» Problem to solve: Write out the entire listing below exactly as it appears, minus any pictures.

-- Provided material start --

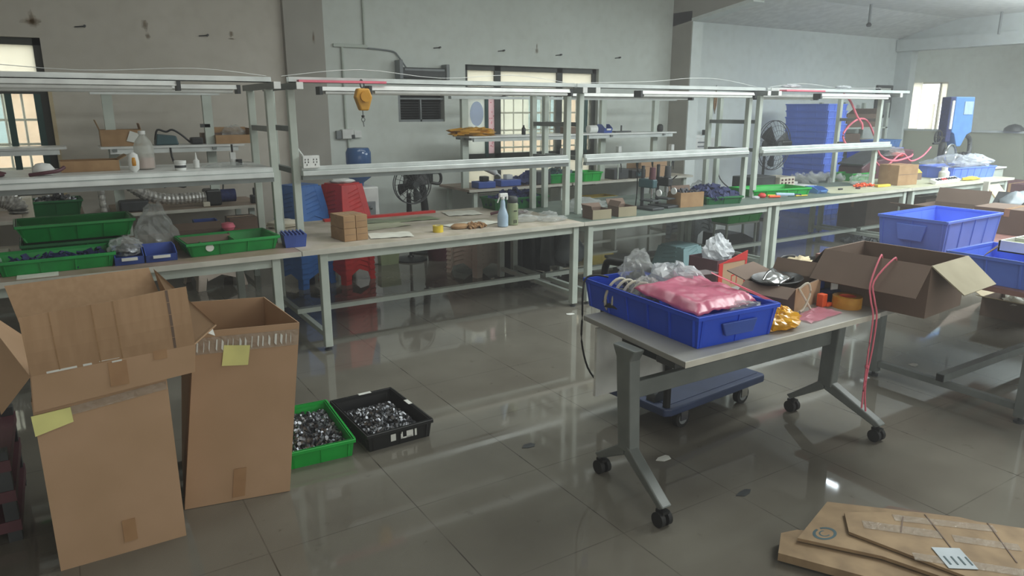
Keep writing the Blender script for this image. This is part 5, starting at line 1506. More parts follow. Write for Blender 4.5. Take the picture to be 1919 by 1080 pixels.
heap('green_film', 'rolls of clear and green film behind the right end posts', 'film', (9.05, 6.30, Z), 0.9, 0.3, 0.11, 60, (0.12, 0.05, 0.04), 'bag', 18)
crate('parts_tray', 'bright green tray far back behind the right end post', (9.85, 6.25, Z), 0.55, 0.3, 0.11, 'green_bright', 0, 0.02)
# --- right end bench
carton('cardboard_box', 'tall brown carton on the right bench beside the power strip', (9.78, 5.56, Z), 0.40, 0.30, 0.27, 'card_small', R(-6))
single(MB().bx(10.16, 10.24, 5.70, 5.78, Z, Z + 0.16), 'green_box', 'green_bright', 'narrow green box behind the tall brown carton', 'box', bev=0.006)
ps = thing('power_strip', 'white power strip with red and black switches on the right bench', 'power strip', (10.55, 5.32, Z), R(4))
MB().box((0, 0, 0.03), (0.74, 0.10, 0.05), (R(20), 0, 0)).build('body', 'white_plastic', ps, local=True, bev=0.005)
for i in range(8):
    MB().box((-0.28 + i * 0.08, -0.02, 0.055), (0.036, 0.045, 0.012), (R(20), 0, 0)).build('socket' if i not in (2, 3) else 'switch', 'black' if i not in (2, 3) else 'red', ps, local=True)
pg = thing('green_card', 'folded lime green card standing behind the power strip', 'card', (10.55, 5.78, Z))
MB().slab((10.38, 5.72, Z + 0.10), (10.72, 5.74, Z + 0.10), (10.66, 5.82, Z + 0.20), (10.46, 5.82, Z + 0.23), 0.006).build('lid', 'yellow', pg)
MB().bx(10.40, 10.72, 5.74, 5.96, Z, Z + 0.10).build('box', 'card_dark', pg)
wbt = thing('white_bottle', 'white squat bottle between the power strip and the blue tub', 'bottle', (10.98, 5.56, Z))
MB().lathe([(0.065, 0), (0.07, 0.006), (0.07, 0.11), (0.04, 0.135), (0.038, 0.14)], (10.98, 5.56, Z), 18).build('body', 'white_plastic', wbt, smooth=True)
MB().cyl((10.98, 5.56, Z + 0.14), (10.98, 5.56, Z + 0.175), 0.042).build('cap', 'white_plastic', wbt, smooth=True)
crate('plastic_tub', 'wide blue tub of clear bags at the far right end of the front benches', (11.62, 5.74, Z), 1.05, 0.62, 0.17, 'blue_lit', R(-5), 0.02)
bag('plastic_bag', 'big heap of clear bags overflowing the blue tub at the far right end', 'bag', (11.65, 5.78, Z + 0.10), (1.20, 0.62, 0.26), 'bag', 91, 0.16)
bag('plastic_bag', 'second clear bag in the heap at the right side of the far blue tub', 'bag', (11.98, 5.66, Z + 0.13), (0.6, 0.45, 0.22), 'bag_white', 94, 0.2)
bag('lime_scraps', 'lime green and blue scraps before the far right blue tub', 'scraps', (11.25, 5.32, Z), (0.42, 0.12, 0.06), 'yellow', 97, 0.25)
cl = thing('clipboard', 'pale board leaning against the front of the right end bench', 'board', (11.45, 4.98, 0.45))
MB().slab((11.25, 5.10, 0.74), (11.62, 5.10, 0.74), (11.72, 4.80, 0.34), (11.36, 4.80, 0.34), 0.02).build('board', 'card_pale', cl)
MB().bx(11.22, 11.27, 5.05, 5.12, 0.34, 0.80).build('clip', 'edge', cl)
# red hoses
single(MB().tube([(8.50, 5.66, 1.99), (8.66, 5.66, 1.90), (8.80, 5.64, 1.72), (8.93, 5.64, 1.62), (8.95, 5.64, 1.55)], 0.013), 'air_hose', 'pink_rope', 'red air hose dropping from the overhead channel by the right posts', 'hose', smooth=True)
single(MB().tube([(8.98, 5.75, 1.31), (8.80, 5.75, 1.36), (8.72, 5.75, 1.50), (8.95, 5.75, 1.66), (9.20, 5.75, 1.66), (9.42, 5.75, 1.45), (9.60, 5.75, 1.20), (9.95, 5.75, 1.10), (10.35, 5.75, 1.14), (10.42, 5.75, 1.18)], 0.013), 'air_hose', 'pink_rope', 'red air hose looping round the right end post down to the bench', 'hose', smooth=True)
single(MB().tube([(9.50, 5.80, 1.18), (9.9, 5.85, 1.0), (10.4, 5.9, 1.18), (10.7, 5.92, 1.06), (11.0, 5.92, 1.12), (11.2, 5.92, 1.25)], 0.012), 'air_hose', 'pink_rope', 'red air hose sagging between the end post and the welding machine', 'hose', smooth=True)

# blue ultrasonic welding machine
wm = thing('welding_machine', 'tall blue welding press with a hand wheel on the right end bench', 'machine', (12.0, 6.15, Z))
MB().prism([(12.00, 1.99), (12.56, 1.99), (12.60, 1.44), (12.46, 1.40), (12.32, 1.22), (12.20, 1.22), (12.08, 1.42), (12.00, 1.45)], 'Y', 6.05, 6.20).build('head', 'sky_blue', wm, bev=0.012)
MB().bx(12.26, 12.52, 6.040, 6.051, 1.72, 1.92).build('rating_plate', 'spray_blue', wm)
MB().bx(11.86, 11.995, 6.06, 6.20, 1.30, 1.985).build('column_cover', 'navy', wm, bev=0.01)
MB().bx(11.90, 11.96, 6.045, 6.061, 1.50, 1.93).build('scale_strip', 'label', wm)
MB().cyl((11.92, 6.13, Z), (11.92, 6.13, 1.50), 0.05).build('column', 'dark_grey', wm, smooth=True)
MB().cyl((12.22, 6.10, Z + 0.12), (12.22, 6.10, 1.24), 0.04).build('ram', 'chrome', wm, smooth=True)
MB().ring((11.62, 6.05, 1.38), 0.10, 0.014, 'Y', 24).cyl((11.52, 6.05, 1.38), (11.72, 6.05, 1.38), 0.009).cyl((11.62, 6.05, 1.28), (11.62, 6.05, 1.48), 0.009).cyl((11.56, 6.0, 1.29), (11.40, 6.0, 1.29), 0.016).cyl((11.62, 6.05, 1.38), (11.90, 6.10, 1.36), 0.022).build('hand_wheel', 'black', wm, smooth=True)
MB().ring((12.00, 6.02, 1.10), 0.16, 0.018, 'Y', 26).build('gauge_ring', 'chrome', wm, smooth=True)
MB().cyl((12.00, 6.03, 1.10), (12.00, 6.06, 1.10), 0.15, n=24).build('gauge_face', 'grey_plastic', wm, smooth=True)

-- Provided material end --

» Response:
Keep writing the Blender script for this image. This is part 5, starting at line 1506. More parts follow. Write for Blender 4.5. Take the picture to be 1919 by 1080 pixels.
heap('green_film', 'rolls of clear and green film behind the right end posts', 'film', (9.05, 6.30, Z), 0.9, 0.3, 0.11, 60, (0.12, 0.05, 0.04), 'bag', 18)
crate('parts_tray', 'bright green tray far back behind the right end post', (9.85, 6.25, Z), 0.55, 0.3, 0.11, 'green_bright', 0, 0.02)
# --- right end bench
carton('cardboard_box', 'tall brown carton on the right bench beside the power strip', (9.78, 5.56, Z), 0.40, 0.30, 0.27, 'card_small', R(-6))
single(MB().bx(10.16, 10.24, 5.70, 5.78, Z, Z + 0.16), 'green_box', 'green_bright', 'narrow green box behind the tall brown carton', 'box', bev=0.006)
ps = thing('power_strip', 'white power strip with red and black switches on the right bench', 'power strip', (10.55, 5.32, Z), R(4))
MB().box((0, 0, 0.03), (0.74, 0.10, 0.05), (R(20), 0, 0)).build('body', 'white_plastic', ps, local=True, bev=0.005)
for i in range(8):
    MB().box((-0.28 + i * 0.08, -0.02, 0.055), (0.036, 0.045, 0.012), (R(20), 0, 0)).build('socket' if i not in (2, 3) else 'switch', 'black' if i not in (2, 3) else 'red', ps, local=True)
pg = thing('green_card', 'folded lime green card standing behind the power strip', 'card', (10.55, 5.78, Z))
MB().slab((10.38, 5.72, Z + 0.10), (10.72, 5.74, Z + 0.10), (10.66, 5.82, Z + 0.20), (10.46, 5.82, Z + 0.23), 0.006).build('lid', 'yellow', pg)
MB().bx(10.40, 10.72, 5.74, 5.96, Z, Z + 0.10).build('box', 'card_dark', pg)
wbt = thing('white_bottle', 'white squat bottle between the power strip and the blue tub', 'bottle', (10.98, 5.56, Z))
MB().lathe([(0.065, 0), (0.07, 0.006), (0.07, 0.11), (0.04, 0.135), (0.038, 0.14)], (10.98, 5.56, Z), 18).build('body', 'white_plastic', wbt, smooth=True)
MB().cyl((10.98, 5.56, Z + 0.14), (10.98, 5.56, Z + 0.175), 0.042).build('cap', 'white_plastic', wbt, smooth=True)
crate('plastic_tub', 'wide blue tub of clear bags at the far right end of the front benches', (11.62, 5.74, Z), 1.05, 0.62, 0.17, 'blue_lit', R(-5), 0.02)
bag('plastic_bag', 'big heap of clear bags overflowing the blue tub at the far right end', 'bag', (11.65, 5.78, Z + 0.10), (1.20, 0.62, 0.26), 'bag', 91, 0.16)
bag('plastic_bag', 'second clear bag in the heap at the right side of the far blue tub', 'bag', (11.98, 5.66, Z + 0.13), (0.6, 0.45, 0.22), 'bag_white', 94, 0.2)
bag('lime_scraps', 'lime green and blue scraps before the far right blue tub', 'scraps', (11.25, 5.32, Z), (0.42, 0.12, 0.06), 'yellow', 97, 0.25)
cl = thing('clipboard', 'pale board leaning against the front of the right end bench', 'board', (11.45, 4.98, 0.45))
MB().slab((11.25, 5.10, 0.74), (11.62, 5.10, 0.74), (11.72, 4.80, 0.34), (11.36, 4.80, 0.34), 0.02).build('board', 'card_pale', cl)
MB().bx(11.22, 11.27, 5.05, 5.12, 0.34, 0.80).build('clip', 'edge', cl)
# red hoses
single(MB().tube([(8.50, 5.66, 1.99), (8.66, 5.66, 1.90), (8.80, 5.64, 1.72), (8.93, 5.64, 1.62), (8.95, 5.64, 1.55)], 0.013), 'air_hose', 'pink_rope', 'red air hose dropping from the overhead channel by the right posts', 'hose', smooth=True)
single(MB().tube([(8.98, 5.75, 1.31), (8.80, 5.75, 1.36), (8.72, 5.75, 1.50), (8.95, 5.75, 1.66), (9.20, 5.75, 1.66), (9.42, 5.75, 1.45), (9.60, 5.75, 1.20), (9.95, 5.75, 1.10), (10.35, 5.75, 1.14), (10.42, 5.75, 1.18)], 0.013), 'air_hose', 'pink_rope', 'red air hose looping round the right end post down to the bench', 'hose', smooth=True)
single(MB().tube([(9.50, 5.80, 1.18), (9.9, 5.85, 1.0), (10.4, 5.9, 1.18), (10.7, 5.92, 1.06), (11.0, 5.92, 1.12), (11.2, 5.92, 1.25)], 0.012), 'air_hose', 'pink_rope', 'red air hose sagging between the end post and the welding machine', 'hose', smooth=True)

# blue ultrasonic welding machine
wm = thing('welding_machine', 'tall blue welding press with a hand wheel on the right end bench', 'machine', (12.0, 6.15, Z))
MB().prism([(12.00, 1.99), (12.56, 1.99), (12.60, 1.44), (12.46, 1.40), (12.32, 1.22), (12.20, 1.22), (12.08, 1.42), (12.00, 1.45)], 'Y', 6.05, 6.20).build('head', 'sky_blue', wm, bev=0.012)
MB().bx(12.26, 12.52, 6.040, 6.051, 1.72, 1.92).build('rating_plate', 'spray_blue', wm)
MB().bx(11.86, 11.995, 6.06, 6.20, 1.30, 1.985).build('column_cover', 'navy', wm, bev=0.01)
MB().bx(11.90, 11.96, 6.045, 6.061, 1.50, 1.93).build('scale_strip', 'label', wm)
MB().cyl((11.92, 6.13, Z), (11.92, 6.13, 1.50), 0.05).build('column', 'dark_grey', wm, smooth=True)
MB().cyl((12.22, 6.10, Z + 0.12), (12.22, 6.10, 1.24), 0.04).build('ram', 'chrome', wm, smooth=True)
MB().ring((11.62, 6.05, 1.38), 0.10, 0.014, 'Y', 24).cyl((11.52, 6.05, 1.38), (11.72, 6.05, 1.38), 0.009).cyl((11.62, 6.05, 1.28), (11.62, 6.05, 1.48), 0.009).cyl((11.56, 6.0, 1.29), (11.40, 6.0, 1.29), 0.016).cyl((11.62, 6.05, 1.38), (11.90, 6.10, 1.36), 0.022).build('hand_wheel', 'black', wm, smooth=True)
MB().ring((12.00, 6.02, 1.10), 0.16, 0.018, 'Y', 26).build('gauge_ring', 'chrome', wm, smooth=True)
MB().cyl((12.00, 6.03, 1.10), (12.00, 6.06, 1.10), 0.15, n=24).build('gauge_face', 'grey_plastic', wm, smooth=True)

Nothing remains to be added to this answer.